- [PROBLEM TO SOLVE]: How many lines of the data include the string "Blender"? State the number and nothing else.

- [DATA SUPPLIED]:

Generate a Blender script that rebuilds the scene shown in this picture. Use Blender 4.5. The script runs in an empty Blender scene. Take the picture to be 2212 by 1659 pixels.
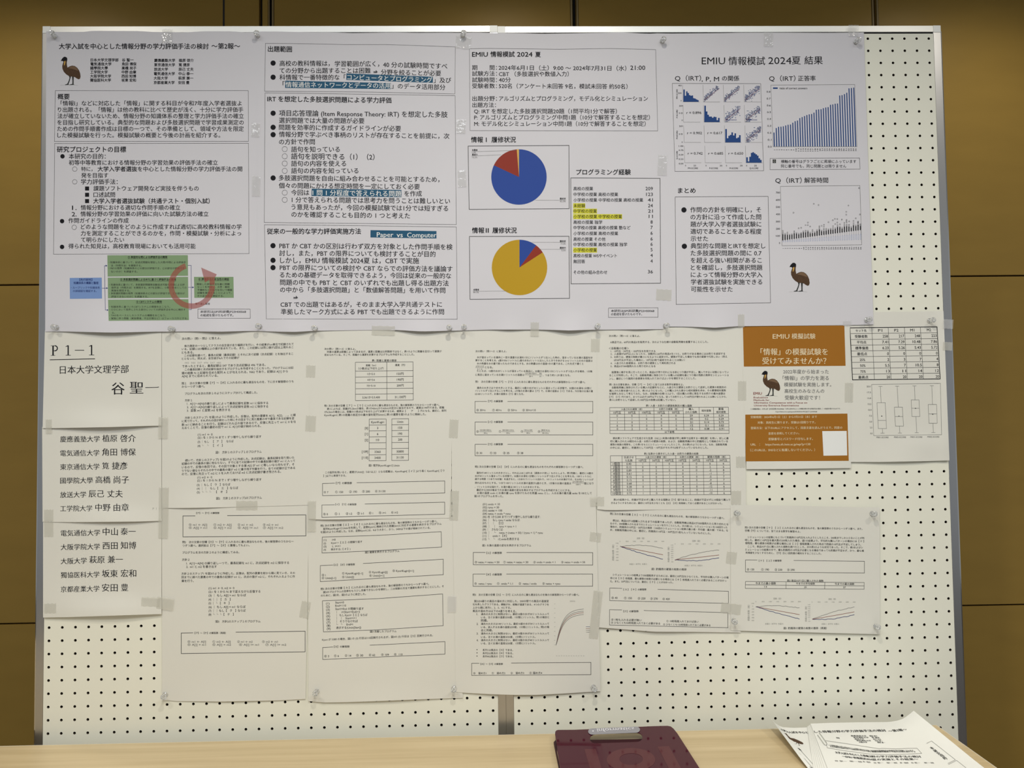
import bpy, bmesh, math, random
import numpy as np
from mathutils import Vector, Matrix
from mathutils.geometry import tessellate_polygon

random.seed(7); rng = np.random.default_rng(7)
S = bpy.context.scene
COL = S.collection
ZO = 0.735                       # the floor is z = 0; the lowest visible row of peg holes is 0.735 m above it
MM = 0.001

# ------------------------------------------------------------------ camera
CAM = np.array([0.86325, -1.45710, 0.60141 + ZO])
PITCH, YAW, ROLL = 0.0382480, -0.0216248, 0.0130719
def _rot(a, b, c):
    Rx = np.array([[1,0,0],[0,math.cos(a),-math.sin(a)],[0,math.sin(a),math.cos(a)]])
    Rz = np.array([[math.cos(b),-math.sin(b),0],[math.sin(b),math.cos(b),0],[0,0,1]])
    Ry = np.array([[math.cos(c),0,math.sin(c)],[0,1,0],[-math.sin(c),0,math.cos(c)]])
    return Rz @ Rx @ Ry
RM = _rot(PITCH, YAW, ROLL)
cam = bpy.data.cameras.new('camera'); cam_o = bpy.data.objects.new('camera', cam); COL.objects.link(cam_o)
cam.sensor_width = 36.0; cam.lens = 36.0 * 1600 / 2212; cam.clip_start = 0.02
right, fwd, up = RM[:,0], RM[:,1], RM[:,2]
cam_o.matrix_world = Matrix([[right[0], up[0], -fwd[0], CAM[0]], [right[1], up[1], -fwd[1], CAM[1]],
                             [right[2], up[2], -fwd[2], CAM[2]], [0,0,0,1]])
S.camera = cam_o

# ------------------------------------------------------------------ world, lamps, exposure
S.view_settings.view_transform = 'Standard'; S.view_settings.look = 'None'
S.view_settings.gamma = 1.0; S.view_settings.use_curve_mapping = False
S.view_settings.exposure = 0.22
W = bpy.data.worlds.new('world'); S.world = W; W.use_nodes = True
W.node_tree.nodes['Background'].inputs[0].default_value = (0.80, 0.84, 0.86, 1)
W.node_tree.nodes['Background'].inputs[1].default_value = 0.38
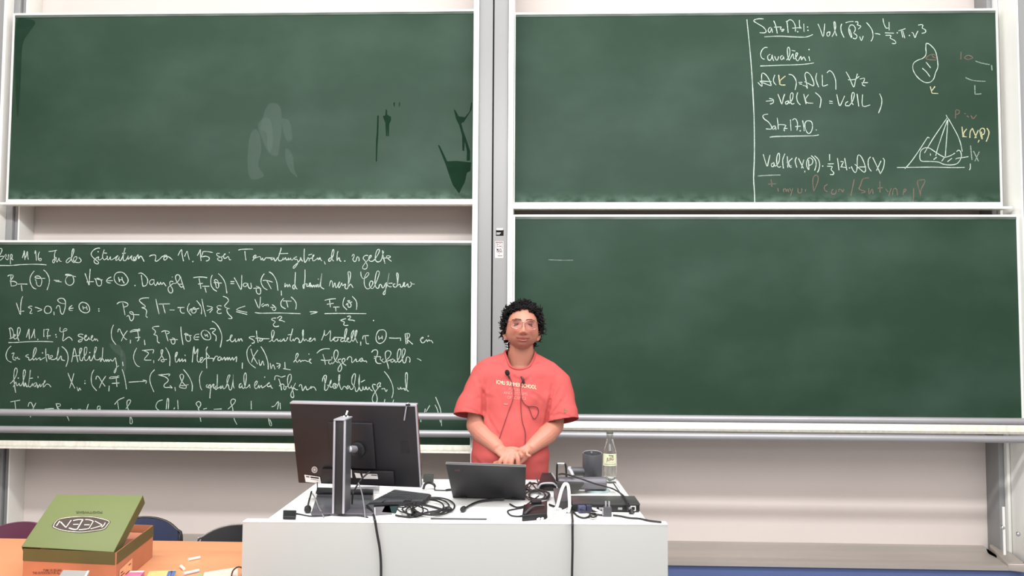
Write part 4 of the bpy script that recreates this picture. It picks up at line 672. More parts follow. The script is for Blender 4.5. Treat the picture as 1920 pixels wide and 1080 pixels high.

- [ANSWER TO THE EXERCISE]: 2